**SHORT PROBLEM:** Copy the material that follows word for word and omit its pictures.

**RECORDED INFORMATION:**
◆ ◆ ◆ ◆ ◆

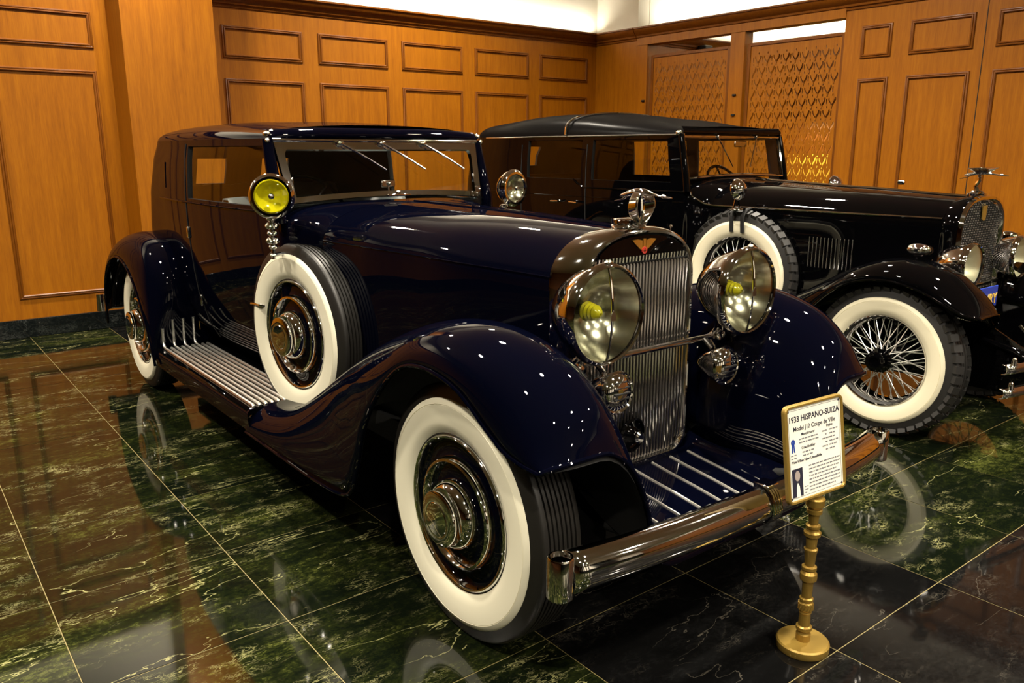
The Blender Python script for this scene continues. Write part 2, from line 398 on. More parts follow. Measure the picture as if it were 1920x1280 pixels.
for (ya, yb, lb) in ((5.29, 4.07, 'pierced fretwork wood screen nearer the wall corner'), (3.835, 2.65, 'pierced fretwork wood screen with light behind, beside the wide panels')):
    t = thing('fretwork_screen', lb, 'screen', (BX+.055, (ya+yb)/2, 0), 'fretwork screens in the right wall')
    W = wallmat((0, 0, 0), (0, -1, 0), (0, 0, 1), (-1, 0, 0)); h = (ya-yb)/2
    link('fretwork_board', fretwork(-h+.03, h-.03, .20, 2.79), t, W)
    for nm, c, d in (('stile', (-h+.02, 1.41, 0), (.04, 2.82, .032)), ('stile', (h-.02, 1.41, 0), (.04, 2.82, .032)), ('top_rail', (0, 2.805, 0), (2*h-.08, .035, .032)), ('bottom_rail', (0, .1, 0), (2*h-.08, .2, .032))):
        part(nm, MB().box(c, d, None, .003), 'wood_trim' if nm != 'bottom_rail' else 'wood', t, W, False)
# alcove behind the screens
struct('wall_alcove_side', MB().box((7.6, 5.6, 1.5), (3.2, .2, 3.0)), 'wood', 'wood wall of the alcove seen over the first fretwork screen', 'wall')
struct('wall_alcove_side_upper', MB().box((7.6, 5.6, (3.0+CEIL)/2), (3.2, .2, CEIL-3.0)), 'white_wall', 'white wall above the alcove moulding', 'wall')
crown('trim_9', (5.99, 5.5), (9.2, 5.5), (0, -1), 2.98, label='crown moulding along the alcove wall behind the beam')
struct('wall_alcove_end_lower', MB().box((9.3, 3.8, 1.6), (.2, 3.8, 3.2)), 'wood_dimmed', 'alcove end wall seen through the fretwork, its wood darkened as shade', 'wall')  # shade behind the fretwork holes put into the wood colour
alc = struct('wall_alcove_end', MB().box((9.3, 3.8, (CEIL+3.2)/2), (.2, 3.8, CEIL-3.2)), 'white_wall', 'bright white end wall of the alcove above the screens', 'wall')
part('wall_strip', MB().box((9.19, 5.0, (CEIL+3.2)/2), (.03, .22, CEIL-3.2)), 'cream', alc, None, False)
struct('ceiling_alcove', MB().box((7.6, 3.8, CEIL-.02), (3.2, 3.4, .03)), 'white_wall', 'white alcove ceiling lit from the cove', 'ceiling')
struct('wall_alcove_near', MB().box((7.6, 2.1, CEIL/2), (3.2, .2, CEIL)), 'white_wall', 'white near wall of the alcove hidden by panelling', 'wall')
part('glow_panel', MB().box((9.18, 4.9, 1.15), (.03, 1.1, .9), None, .01), 'plate_yellow', alc, None, False)  # yellow panel added to give the warm glow behind the screen
sp = part('wall_speaker', MB().box((7.0, 5.40, 2.93), (.16, .14, .2), None, .01), 'speaker_black', None, None, False)
sp['label'] = 'small black box speaker fixed under the alcove moulding'; sp['category'] = 'speaker'
# walls behind the camera, ceiling
struct('wall_left', MB().box((LX-.1, (FY+BY)/2, CEIL/2), (.2, BY-FY, CEIL)), 'wood_dimmed', 'wood wall at the left end of the hall', 'wall')
wfr = struct('wall_front', MB().box(((LX+BX)/2, FY-.1, CEIL/2), (BX-LX, .2, CEIL)), 'cream', 'pale wall of the hall behind the photographer', 'wall')
for k in range(6): part('pilaster', MB().box((LX+1.6+k*2.7, FY+.1, CEIL/2), (.9, .3, CEIL), None, .03), 'marble_base', wfr, None, False)
part('dado', MB().box(((LX+BX)/2, FY+.05, .6), (BX-LX, .2, 1.2)), 'marble_base', wfr, None, False)
ceil = struct('ceiling', MB().box(((LX+9.2)/2, (FY+BY)/2, CEIL+.05), (9.2-LX, BY-FY, .1)), 'ceiling_paint', 'plain ceiling with recessed downlights', 'ceiling')
ring = MB().lathe([(.125, .0), (.16, .0), (.165, .006), (.16, .012), (.128, .012), (.125, 0)], 24, RY(PI/2)).mesh('downlight_trim', 'chrome_soft')
for ix in range(3):
    for iy in range(7):
        x = -3.4+ix*3.1+(.9 if iy % 2 else 0); y = -11.4+iy*2.75
        link('downlight', ring, ceil, T(x, y, CEIL-.002))
        lamp('downlight_lamp', (x, y, CEIL-.012), .24, LAMP_W)
lamp('uplight', ((.55+BX)/2, BY-.09, 3.19), BX-.75, 34, (1, .92, .76), 3.0, (PI-math.radians(15), 0, 0), None, .05)  # added strip lamp, brightens the cream wall above the crown
# cove lights on top of the alcove mouldings, shining up the white walls; a small lamp added low on the end wall for the yellow glow
lamp('uplight', (8.75, 3.8, 3.25), .12, 55, (1, .93, .76), 3.0, (PI, math.radians(20), 0), None, 3.0)
lamp('uplight', (7.4, 5.2, 3.2), 2.6, 26, (1, .93, .76), 3.0, (PI+math.radians(-20), 0, 0), None, .12)
lamp('glow_lamp', (8.85, 4.95, 2.05), .12, 14, (1, .78, .35), 2.6, (0, math.radians(-25), 0), None, .7)
# ------------------------------------------------------------------ car building kit
def sec(w, zt, zs, zb, ex=2.3, n=12, nb=5):
    """hood section, left sill over the top to right sill"""
    L_ = [(-w, zb+(zs-zb)*k/nb) for k in range(nb)]
    for k in range(n+1):
        a = PI/2*k/n
        L_.append((-w*math.cos(a)**(2/ex), zs+(zt-zs)*math.sin(a)**(2/ex)))
    return L_+[(-x, z) for x, z in L_[-2::-1]]
def fender(O, C, I, n=72, m=12):
    """outer edge, crown and inner edge guide curves -> grid of a domed fender"""
    Oc, Cc, Ic = cr(O, n), cr(C, n), cr(I, n); rows = []
    for o, c, i in zip(Oc, Cc, Ic):
        r = []
        for k in range(m+1):
            a = PI/2*k/m; s_, co = math.sin(a), math.cos(a)
            r.append((c[0]+(o[0]-c[0])*co**.85, o[1]+(c[1]-o[1])*s_, o[2]+(c[2]-o[2])*s_**.92))
        for k in range(1, m+1):
            a = PI/2*k/m; s_, co = math.sin(a), math.cos(a)
            r.append((c[0]+(i[0]-c[0])*s_, c[1]+(i[1]-c[1])*(1-co), i[2]+(c[2]-i[2])*co))
        rows.append(r)
    return rows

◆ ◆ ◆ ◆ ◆

**WRITTEN REPLY:**
The Blender Python script for this scene continues. Write part 2, from line 398 on. More parts follow. Measure the picture as if it were 1920x1280 pixels.
for (ya, yb, lb) in ((5.29, 4.07, 'pierced fretwork wood screen nearer the wall corner'), (3.835, 2.65, 'pierced fretwork wood screen with light behind, beside the wide panels')):
    t = thing('fretwork_screen', lb, 'screen', (BX+.055, (ya+yb)/2, 0), 'fretwork screens in the right wall')
    W = wallmat((0, 0, 0), (0, -1, 0), (0, 0, 1), (-1, 0, 0)); h = (ya-yb)/2
    link('fretwork_board', fretwork(-h+.03, h-.03, .20, 2.79), t, W)
    for nm, c, d in (('stile', (-h+.02, 1.41, 0), (.04, 2.82, .032)), ('stile', (h-.02, 1.41, 0), (.04, 2.82, .032)), ('top_rail', (0, 2.805, 0), (2*h-.08, .035, .032)), ('bottom_rail', (0, .1, 0), (2*h-.08, .2, .032))):
        part(nm, MB().box(c, d, None, .003), 'wood_trim' if nm != 'bottom_rail' else 'wood', t, W, False)
# alcove behind the screens
struct('wall_alcove_side', MB().box((7.6, 5.6, 1.5), (3.2, .2, 3.0)), 'wood', 'wood wall of the alcove seen over the first fretwork screen', 'wall')
struct('wall_alcove_side_upper', MB().box((7.6, 5.6, (3.0+CEIL)/2), (3.2, .2, CEIL-3.0)), 'white_wall', 'white wall above the alcove moulding', 'wall')
crown('trim_9', (5.99, 5.5), (9.2, 5.5), (0, -1), 2.98, label='crown moulding along the alcove wall behind the beam')
struct('wall_alcove_end_lower', MB().box((9.3, 3.8, 1.6), (.2, 3.8, 3.2)), 'wood_dimmed', 'alcove end wall seen through the fretwork, its wood darkened as shade', 'wall')  # shade behind the fretwork holes put into the wood colour
alc = struct('wall_alcove_end', MB().box((9.3, 3.8, (CEIL+3.2)/2), (.2, 3.8, CEIL-3.2)), 'white_wall', 'bright white end wall of the alcove above the screens', 'wall')
part('wall_strip', MB().box((9.19, 5.0, (CEIL+3.2)/2), (.03, .22, CEIL-3.2)), 'cream', alc, None, False)
struct('ceiling_alcove', MB().box((7.6, 3.8, CEIL-.02), (3.2, 3.4, .03)), 'white_wall', 'white alcove ceiling lit from the cove', 'ceiling')
struct('wall_alcove_near', MB().box((7.6, 2.1, CEIL/2), (3.2, .2, CEIL)), 'white_wall', 'white near wall of the alcove hidden by panelling', 'wall')
part('glow_panel', MB().box((9.18, 4.9, 1.15), (.03, 1.1, .9), None, .01), 'plate_yellow', alc, None, False)  # yellow panel added to give the warm glow behind the screen
sp = part('wall_speaker', MB().box((7.0, 5.40, 2.93), (.16, .14, .2), None, .01), 'speaker_black', None, None, False)
sp['label'] = 'small black box speaker fixed under the alcove moulding'; sp['category'] = 'speaker'
# walls behind the camera, ceiling
struct('wall_left', MB().box((LX-.1, (FY+BY)/2, CEIL/2), (.2, BY-FY, CEIL)), 'wood_dimmed', 'wood wall at the left end of the hall', 'wall')
wfr = struct('wall_front', MB().box(((LX+BX)/2, FY-.1, CEIL/2), (BX-LX, .2, CEIL)), 'cream', 'pale wall of the hall behind the photographer', 'wall')
for k in range(6): part('pilaster', MB().box((LX+1.6+k*2.7, FY+.1, CEIL/2), (.9, .3, CEIL), None, .03), 'marble_base', wfr, None, False)
part('dado', MB().box(((LX+BX)/2, FY+.05, .6), (BX-LX, .2, 1.2)), 'marble_base', wfr, None, False)
ceil = struct('ceiling', MB().box(((LX+9.2)/2, (FY+BY)/2, CEIL+.05), (9.2-LX, BY-FY, .1)), 'ceiling_paint', 'plain ceiling with recessed downlights', 'ceiling')
ring = MB().lathe([(.125, .0), (.16, .0), (.165, .006), (.16, .012), (.128, .012), (.125, 0)], 24, RY(PI/2)).mesh('downlight_trim', 'chrome_soft')
for ix in range(3):
    for iy in range(7):
        x = -3.4+ix*3.1+(.9 if iy % 2 else 0); y = -11.4+iy*2.75
        link('downlight', ring, ceil, T(x, y, CEIL-.002))
        lamp('downlight_lamp', (x, y, CEIL-.012), .24, LAMP_W)
lamp('uplight', ((.55+BX)/2, BY-.09, 3.19), BX-.75, 34, (1, .92, .76), 3.0, (PI-math.radians(15), 0, 0), None, .05)  # added strip lamp, brightens the cream wall above the crown
# cove lights on top of the alcove mouldings, shining up the white walls; a small lamp added low on the end wall for the yellow glow
lamp('uplight', (8.75, 3.8, 3.25), .12, 55, (1, .93, .76), 3.0, (PI, math.radians(20), 0), None, 3.0)
lamp('uplight', (7.4, 5.2, 3.2), 2.6, 26, (1, .93, .76), 3.0, (PI+math.radians(-20), 0, 0), None, .12)
lamp('glow_lamp', (8.85, 4.95, 2.05), .12, 14, (1, .78, .35), 2.6, (0, math.radians(-25), 0), None, .7)
# ------------------------------------------------------------------ car building kit
def sec(w, zt, zs, zb, ex=2.3, n=12, nb=5):
    """hood section, left sill over the top to right sill"""
    L_ = [(-w, zb+(zs-zb)*k/nb) for k in range(nb)]
    for k in range(n+1):
        a = PI/2*k/n
        L_.append((-w*math.cos(a)**(2/ex), zs+(zt-zs)*math.sin(a)**(2/ex)))
    return L_+[(-x, z) for x, z in L_[-2::-1]]
def fender(O, C, I, n=72, m=12):
    """outer edge, crown and inner edge guide curves -> grid of a domed fender"""
    Oc, Cc, Ic = cr(O, n), cr(C, n), cr(I, n); rows = []
    for o, c, i in zip(Oc, Cc, Ic):
        r = []
        for k in range(m+1):
            a = PI/2*k/m; s_, co = math.sin(a), math.cos(a)
            r.append((c[0]+(o[0]-c[0])*co**.85, o[1]+(c[1]-o[1])*s_, o[2]+(c[2]-o[2])*s_**.92))
        for k in range(1, m+1):
            a = PI/2*k/m; s_, co = math.sin(a), math.cos(a)
            r.append((c[0]+(i[0]-c[0])*s_, c[1]+(i[1]-c[1])*(1-co), i[2]+(c[2]-i[2])*co))
        rows.append(r)
    return rows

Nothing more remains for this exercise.